Regardez notre pauvre blogueur en retard de quelques révolutions, qui perpétue ses réflexes un-point-zéro; regardez cet écriveron archaïque qui n’a pas reçu le faire-part des obsèques du blogue, ni celui des funérailles du Web : il continue de lancer en vain ses phrases dans le néant, dans une blogosphère ratatinée comme jamais parce qu’en train de finir de se faire avaler par le trou noir des médias sociaux, cette constellation de plateformes numériques de publication et de partage portant chacune le nom d’une marque de commerce, ces espaces privatisés, aménagés, balisés, inaccessibles sans un mot de passe, ces parcs d’attractions clinquants et bruyants peuplés de robots dans lesquels vous êtes suivis à la trace grâce à un incroyable réseau de caméras de surveillance. Le World Wide Web n’est plus qu’un no man’s land servant à héberger des contenus relayés dans ces médias sociaux, autrement, personne ne s’y aventure plus. Quiconque prend le temps de regarder en arrière se rend bien compte que le Web a été vaincu par l’Internet des plateformes lequel, bien que gratuit, carbure aux dollars : ceux des investisseurs, ceux générés par la publicité et par la vente des données — de nos données. Quelqu’un à part notre blogueur se rappelle-t-il ce qu’est un flux RSS ?

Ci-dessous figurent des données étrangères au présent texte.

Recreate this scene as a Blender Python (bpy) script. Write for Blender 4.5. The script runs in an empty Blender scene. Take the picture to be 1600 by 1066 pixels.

C’est ainsi que treize ans plus tard, notre écriveron du dimanche frappe un mur. Est-ce un effet de sa chambre à écho qui le rend incapable de se lancer dans un projet de longue haleine (syndrome de la page blanche) ? Est-ce son statut d’autodidacte qui le paralyse au moment de soumettre des manuscrits (syndrome de l’imposteur) ? Est-il frappé de découragement et d’aquoibonisme (syndrome d’épuisement professionnel) ? En est-il réduit à ne publier que des jérémiades et à s’inventer des problèmes (syndrome de Münchhausen) ?

Treize ans plus tard, notre blogueur campe toujours sur son île déserte numérique et continue à lancer des bouteilles à la mer en s’imaginant que c’est tous les jours vendredi. Sa barbe est longue, sa peau brûlée par le soleil. Il se parle tout seul. Il n’est pas le protagoniste d’une téléréalité ni celui d’une télésérie. C’est un blogueur devenu personnage de sa propre fiction, un personnage en quête de hauteur, un auteur en quête de pérennité, un pauvre fou qui écrit pour vivre, pour survivre, perdu dans l’immensité, dans le vide, celui de ses propres mots, inutiles. Inutiles, mais têtus.